Cuando llegamos a Lima nos asignaron un departamento y yo lloré en el ascensor porque no había podido elegirlo. Después me dediqué de manera compulsiva a remover cada cuadro y cada pieza de decoración que había y solo cuando lo vi vacío de personalidad, de vidas anteriores, fue que empecé a enamorarme de mi nuevo hogar.
Vivimos 6 meses en Lima. Seis meses felices y saludables y nuevos, en los que yo nunca tuve un teléfono celular.
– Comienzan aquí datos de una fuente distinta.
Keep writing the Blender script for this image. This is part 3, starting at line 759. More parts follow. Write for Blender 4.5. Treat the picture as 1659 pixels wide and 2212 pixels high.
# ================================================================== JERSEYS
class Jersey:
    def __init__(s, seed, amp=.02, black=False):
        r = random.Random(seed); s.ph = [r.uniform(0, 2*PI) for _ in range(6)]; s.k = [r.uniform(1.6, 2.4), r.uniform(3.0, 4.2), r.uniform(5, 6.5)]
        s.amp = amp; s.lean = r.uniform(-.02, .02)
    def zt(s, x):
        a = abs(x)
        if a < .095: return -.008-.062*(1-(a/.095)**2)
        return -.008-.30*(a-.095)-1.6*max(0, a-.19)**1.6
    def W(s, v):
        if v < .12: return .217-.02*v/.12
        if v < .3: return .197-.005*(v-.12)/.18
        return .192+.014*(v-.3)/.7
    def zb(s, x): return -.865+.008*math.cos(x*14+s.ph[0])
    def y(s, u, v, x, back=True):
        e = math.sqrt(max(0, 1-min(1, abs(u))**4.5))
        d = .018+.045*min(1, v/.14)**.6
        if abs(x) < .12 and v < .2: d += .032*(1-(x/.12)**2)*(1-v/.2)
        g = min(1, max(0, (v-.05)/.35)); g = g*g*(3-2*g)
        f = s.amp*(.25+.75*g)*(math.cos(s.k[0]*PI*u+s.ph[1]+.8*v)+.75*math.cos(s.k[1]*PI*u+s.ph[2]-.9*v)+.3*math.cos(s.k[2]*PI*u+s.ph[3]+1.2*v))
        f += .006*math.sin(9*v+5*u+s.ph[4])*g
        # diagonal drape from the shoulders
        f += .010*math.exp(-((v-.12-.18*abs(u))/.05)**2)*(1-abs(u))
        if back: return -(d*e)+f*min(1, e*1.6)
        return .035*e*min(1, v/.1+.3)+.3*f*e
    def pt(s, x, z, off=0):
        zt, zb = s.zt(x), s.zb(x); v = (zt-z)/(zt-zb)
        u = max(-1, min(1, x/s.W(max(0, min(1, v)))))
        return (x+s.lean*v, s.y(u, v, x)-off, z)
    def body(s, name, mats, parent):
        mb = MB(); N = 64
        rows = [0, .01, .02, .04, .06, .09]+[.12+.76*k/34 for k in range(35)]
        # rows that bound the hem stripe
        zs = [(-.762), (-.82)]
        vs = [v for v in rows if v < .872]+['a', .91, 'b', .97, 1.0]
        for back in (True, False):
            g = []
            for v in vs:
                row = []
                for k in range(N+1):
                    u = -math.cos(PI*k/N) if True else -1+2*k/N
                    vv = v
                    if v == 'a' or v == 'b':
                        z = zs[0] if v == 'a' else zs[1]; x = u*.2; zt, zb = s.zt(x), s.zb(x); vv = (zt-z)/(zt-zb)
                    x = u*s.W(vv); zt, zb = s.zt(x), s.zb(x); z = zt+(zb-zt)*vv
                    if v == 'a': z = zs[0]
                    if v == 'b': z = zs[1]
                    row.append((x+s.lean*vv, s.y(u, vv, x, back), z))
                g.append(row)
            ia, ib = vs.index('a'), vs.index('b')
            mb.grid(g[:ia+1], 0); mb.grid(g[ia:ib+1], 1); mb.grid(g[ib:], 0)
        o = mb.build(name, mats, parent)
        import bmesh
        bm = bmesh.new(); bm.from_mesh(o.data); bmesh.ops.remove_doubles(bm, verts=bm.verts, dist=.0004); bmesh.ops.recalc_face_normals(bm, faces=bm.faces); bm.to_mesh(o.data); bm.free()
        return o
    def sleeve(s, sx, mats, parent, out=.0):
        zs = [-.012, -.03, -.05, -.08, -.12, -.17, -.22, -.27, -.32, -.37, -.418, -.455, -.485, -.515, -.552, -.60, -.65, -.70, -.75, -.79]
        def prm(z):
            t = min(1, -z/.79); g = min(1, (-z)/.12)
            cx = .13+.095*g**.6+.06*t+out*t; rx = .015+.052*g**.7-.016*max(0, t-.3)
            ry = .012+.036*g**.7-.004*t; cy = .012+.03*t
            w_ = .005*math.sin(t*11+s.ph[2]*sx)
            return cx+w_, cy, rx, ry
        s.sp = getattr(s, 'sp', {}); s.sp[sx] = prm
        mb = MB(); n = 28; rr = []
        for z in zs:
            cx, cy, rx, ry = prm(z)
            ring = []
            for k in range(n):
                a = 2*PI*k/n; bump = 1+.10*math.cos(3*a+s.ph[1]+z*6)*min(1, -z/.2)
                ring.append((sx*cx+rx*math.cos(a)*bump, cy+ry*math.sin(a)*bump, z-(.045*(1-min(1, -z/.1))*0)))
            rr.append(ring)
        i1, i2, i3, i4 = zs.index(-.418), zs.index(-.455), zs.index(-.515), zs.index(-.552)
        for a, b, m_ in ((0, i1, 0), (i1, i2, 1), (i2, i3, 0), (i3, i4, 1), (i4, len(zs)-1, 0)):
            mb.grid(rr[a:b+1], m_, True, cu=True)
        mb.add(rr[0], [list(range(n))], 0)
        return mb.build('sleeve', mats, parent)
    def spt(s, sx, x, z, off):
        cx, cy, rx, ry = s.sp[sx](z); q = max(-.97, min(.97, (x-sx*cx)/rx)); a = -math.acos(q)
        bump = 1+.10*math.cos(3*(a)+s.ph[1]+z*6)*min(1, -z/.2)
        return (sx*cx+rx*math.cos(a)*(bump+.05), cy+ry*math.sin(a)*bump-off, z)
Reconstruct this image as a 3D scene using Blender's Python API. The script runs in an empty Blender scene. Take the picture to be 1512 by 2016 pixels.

Estaba en una ciudad nueva, en un país nuevo, lejos de todo lo que conocía y sin teléfono. Tomaba colectivos, me encontraba con mi amiga del alma, paseaba, hacía las compras.
Evidentemente, no tenía nada que buscar, ni que charlar, ni mensajes que mandar, ni fotos que postear. Solo iba por ahí. Desnuda de teléfono. Salvaje, casi.
Cuando necesitaba hablar con alguien, paraba en una esquina y usaba monedas de sol peruano para llamar por un teléfono público. Había cientos.
Me acuerdo de pasear alrededor de un yacimiento arqueológico que hay en medio de la ciudad, llamado Huaca Pucllana, donde siempre había perros viringos (sin pelo), y pensar “en la esquina lo llamo a M. Alejo”. O decírselo a mis padres que estaban de visita.
Cómo no me asesinaron? No sé. Me dejaron ser.
Recuerdo esa época como feliz y tranquila. Aislada. Un breve lapsus analógico. Y acá estoy ahora, un ser humano pegado al teléfono como el resto de la humanidad.
Ojo, que a esta crónica la escribí en papel porque todavía soy la misma que paseaba por Lima.